Depois, ao longo da leitura, o desfile de acontecimentos que marcaram de forma indelével a nossa história, os nossos podres, o nosso lado mais censurável, a perseguição dos que olhavam de forma reticente o sistema político a seguir, aqueles que “a nação nascente não lhes devia pertencer”. Os campos de reeducação. Os fuzilamentos. As chicotadas. As tramas políticas onde alguns de nós, segundo Ungulani, comportavam-se como uma quizumba, animal oportunista, sempre à espreita, e que ao mínimo deslize aproveita-se do esforço alheio. Segundo o Ungulani, o país estava cheio de quizumbas, gente que não queria trabalhar, sempre à espera da melhor oportunidade para se sentir bem na vida. E ainda ao longo da leitura nos confrontamos com o início da debandada dos brancos apavorados com a proximidade do comunismo e o medo atroz do poder popular. E como não quisessem viver sob o governo de pretos, muitos começaram a emigrar para a Africa do Sul e para a Rodésia, territórios sob o domínio de governos minoritários brancos. As pontes aéreas entre Lourenço Marques e Lisboa aumentaram de número. O tráfego marítimo de retorno a pátria portuguesa aumentou. Apesar de tudo Moçambique perseguiu o caminho que havia traçado, um caminho cheio de espinhos, de derrotas e vitórias, de interrogações e incertezas. Lutava-se pela revolução.

O que também se desmoronou, segundo o autor do Assim Não, senhor Presidente, não foi somente o homem, a cidade também se deteriorou. Ungulani fala das “descoloridas varandas com ferros retorcidos, às margens da avenida, às lascas de tinta sem cor a descolarem-se das enormes paredes dos prédios precocemente envelhecidos, às grades de ferro de cor indistinta nas vivendas sem alegria, às acácias tristes e a desfalecerem, meio moribundas, nos passeios, sob o efeito mortífero da urina que os transeuntes, em total desafecto, despejavam nos troncos feitos urinóis.” O autor traz-nos, pois, uma imagem sombria dum lugar que perdeu o seu esplendor.
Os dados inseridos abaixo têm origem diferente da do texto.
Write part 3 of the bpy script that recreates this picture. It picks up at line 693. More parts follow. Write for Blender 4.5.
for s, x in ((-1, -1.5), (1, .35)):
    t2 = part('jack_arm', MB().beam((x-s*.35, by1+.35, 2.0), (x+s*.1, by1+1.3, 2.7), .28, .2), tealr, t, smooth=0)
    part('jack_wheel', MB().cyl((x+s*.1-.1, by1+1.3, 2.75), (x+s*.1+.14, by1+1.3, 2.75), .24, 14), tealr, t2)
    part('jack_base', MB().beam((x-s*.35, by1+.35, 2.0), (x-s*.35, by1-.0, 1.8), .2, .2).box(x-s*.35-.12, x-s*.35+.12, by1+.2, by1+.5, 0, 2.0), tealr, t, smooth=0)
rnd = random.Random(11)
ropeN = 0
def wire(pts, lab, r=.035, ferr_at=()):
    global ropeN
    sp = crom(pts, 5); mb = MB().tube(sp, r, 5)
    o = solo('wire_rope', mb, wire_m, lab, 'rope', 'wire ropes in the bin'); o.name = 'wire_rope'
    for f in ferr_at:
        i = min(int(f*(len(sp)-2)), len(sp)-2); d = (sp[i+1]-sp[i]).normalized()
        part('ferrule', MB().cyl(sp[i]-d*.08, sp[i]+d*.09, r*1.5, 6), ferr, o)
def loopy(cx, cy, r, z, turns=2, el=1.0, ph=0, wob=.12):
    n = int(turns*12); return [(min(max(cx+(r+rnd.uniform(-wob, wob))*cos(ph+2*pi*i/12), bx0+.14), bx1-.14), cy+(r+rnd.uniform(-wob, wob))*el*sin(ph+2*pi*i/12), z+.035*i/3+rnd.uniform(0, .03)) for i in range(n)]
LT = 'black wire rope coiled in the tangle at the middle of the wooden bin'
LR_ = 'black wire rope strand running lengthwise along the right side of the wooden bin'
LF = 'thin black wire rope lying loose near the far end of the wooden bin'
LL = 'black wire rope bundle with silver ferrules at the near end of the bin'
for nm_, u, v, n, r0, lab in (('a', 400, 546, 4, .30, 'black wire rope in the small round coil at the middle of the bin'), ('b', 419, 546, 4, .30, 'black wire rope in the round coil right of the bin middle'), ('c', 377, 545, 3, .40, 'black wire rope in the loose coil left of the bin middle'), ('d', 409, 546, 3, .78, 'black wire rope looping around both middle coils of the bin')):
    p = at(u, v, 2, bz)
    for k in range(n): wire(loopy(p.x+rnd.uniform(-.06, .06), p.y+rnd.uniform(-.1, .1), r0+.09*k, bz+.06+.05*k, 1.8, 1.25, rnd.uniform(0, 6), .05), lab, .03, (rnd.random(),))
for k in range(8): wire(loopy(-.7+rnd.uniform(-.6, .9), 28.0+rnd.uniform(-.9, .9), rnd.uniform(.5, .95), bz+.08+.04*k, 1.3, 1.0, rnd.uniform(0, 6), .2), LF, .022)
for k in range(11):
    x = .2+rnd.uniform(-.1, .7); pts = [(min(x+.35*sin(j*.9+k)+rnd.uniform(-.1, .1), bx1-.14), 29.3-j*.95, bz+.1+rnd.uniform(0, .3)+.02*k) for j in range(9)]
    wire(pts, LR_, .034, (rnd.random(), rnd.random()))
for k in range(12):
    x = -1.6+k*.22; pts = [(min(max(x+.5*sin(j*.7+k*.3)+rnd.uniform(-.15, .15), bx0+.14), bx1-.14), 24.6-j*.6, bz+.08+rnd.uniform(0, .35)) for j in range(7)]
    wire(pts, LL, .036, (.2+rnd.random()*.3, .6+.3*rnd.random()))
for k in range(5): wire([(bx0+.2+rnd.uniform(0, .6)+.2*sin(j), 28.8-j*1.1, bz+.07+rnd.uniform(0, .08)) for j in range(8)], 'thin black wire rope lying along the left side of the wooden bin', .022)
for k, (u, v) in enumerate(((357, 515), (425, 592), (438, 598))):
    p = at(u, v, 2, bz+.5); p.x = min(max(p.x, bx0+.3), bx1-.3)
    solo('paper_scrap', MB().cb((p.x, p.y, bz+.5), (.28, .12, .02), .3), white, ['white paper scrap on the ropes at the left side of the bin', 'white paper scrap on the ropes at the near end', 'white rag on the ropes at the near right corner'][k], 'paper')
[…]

A mensagem que se pretende deixar, penso, é que a cidade pode voltar a ser aquilo que se pretende que seja, isto é, recuperar o seu esplendor, a partir do momento que recuperemos essa maneira de ser que um dia se perdeu nos caminhos da vida. Precisamos de recuperar a nossa cidade. A sua beleza. A sua alma. A sua paisagem. Dizia, aliás, Fernando Pessoa, que “a paisagem é um estado de alma”.

Assim não, Senhor Presidente é um livro que nos remete a uma certa tristeza e amargura quando lemos, página a página, sobre os “infortúnios” que se abateram na Nação moçambicana durante uma governação que se pretendeu revolucionária. As duzentas e quatro páginas que Ungulani nos oferece quase que sufocam outras realizações de ordem social que a revolução marxista ofereceu ao seu povo. Em algum momento nos questionamos se terá sido boa a revolução e se os seus intentos terão sido alcançados. Esta é uma das linhas de debate que este livro pretende levantar e cuja resposta sairá, certamente, em cada um de nós. Mas convenhamos, o que marca os grandes momentos históricos são as coisas negativas, são elas que permanecem e se tornam marcantes. E perante esse facto nada se pode fazer. De resto, como muito bem o disse a escritora Lídia Jorge, autora do clássico livro A Costa dos Murmúrios, “não pensamos todos da mesma maneira os fenómenos sociais”. Ainda bem que é assim, porque isso possibilita que existam visões diferentes dum País ou processo histórico, afinal de contas uma moeda é necessariamente constituída pelas suas duas faces. Mas o que considero interessante neste livro é o exercício da memória, a retenção da história, exaltada por uns e negado por outros, como o filósofo alemão Hegel ao afirmar que “A História nos ensina que a História não nos ensina nada”. Ungulani, ao escrever este livro, tinha a dimensão das inúmeras questões que poderiam ser levantadas em torno do seu conteúdo, e é salutar que isso esteja a acontecer, principalmente quando essas questões giram em torno duma literatura nova, em crescendo, como a moçambicana.

Com esta obra, creio que teremos dois tipos de leitores, os que vão se sentir incomodados com a crueza desta abordagem, indignados por esta leitura despudorada sobre os ideais dum sistema que esta narrativa de Ungulani desconstrói; e, por outro lado, leitores que se sentirão recompensados e satisfeitos por as palavras e as histórias deste livro se prolongarem neles próprios e trazer duma forma singular a verdade dum tempo que também lhes pertenceu e os marcou duma forma profunda. Em suma, o “Assim não, senhor Presidente”, oferece-nos uma face da moeda sobre a nossa história na primeira governação depois da independência. Digamos que se trata de um exorcismo que traduz um acto de cidadania. Ungulani cobriu uma importante etapa da nossa história, cabe agora a todos nós termos a ousadia de incorporar no corpus literário moçambicano outras obras com reflexões capazes de traduzir os passos deste país ainda em construção.